Officials study Bryant's campaign money

January 15, 2008 12:34:24 PM PST
State election law officials will spend the next two weeks deciding whether former state Sen. Wayne Bryant can use his campaign cash to pay the legal bills stemming from his indictment on federal corruption charges. Bryant's request to the state's Election Law Enforcement Commission was the first time anyone has sought approval to use campaign money to defend against criminal charges.

The commission will take two weeks to decide after a Tuesday hearing on his request.

Commissioner Albert Burstein said the panel needed time "given the seriousness of the questions involved."
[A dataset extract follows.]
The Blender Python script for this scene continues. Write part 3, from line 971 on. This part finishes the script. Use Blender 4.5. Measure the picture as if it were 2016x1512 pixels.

Bryant didn't seek re-election after 25 years in the Legislature, and his term expired on Jan. 8.

The Camden County Democrat's latest campaign report showed he has $642,500 available.

Bryant was indicted in April on 20 counts of using his clout as head the Senate budget chairman to steer millions in grants to two state schools that gave him no-show jobs, and using those and other jobs to triple his publicly funded pension.

He has pleaded not guilty and a trial is set for April 14.

His attorney, Richard Weinroth, argued Bryant should be allowed to use his campaign money to defend against the charges because they're tied to his elected duties.

"There is a direct relationship between Sen. Bryant's office holding and the pending charges," Weinroth said.

But Commissioner Peter J. Tober wondered, "Where does the commission draw the line?"

And Commissioner Chairwoman Jerry Fitzgerald English questioned whether contributors intend to have their money used to defend against criminal charges.

"It's hard for me to believe that when they gave that $10 that they - the public - thought this was going to go beyond a yard sign," she said.

Weinroth said contributors have no say on how their donation is used.

"A contributor really has no expectation that they will have any impact on the moneys they have contributed," he said.

ELEC has previously decided that elected officials could use campaign contributions for election recounts and to defend against defamation, civil campaign spending violation charges and to appear before a legislative ethics committee.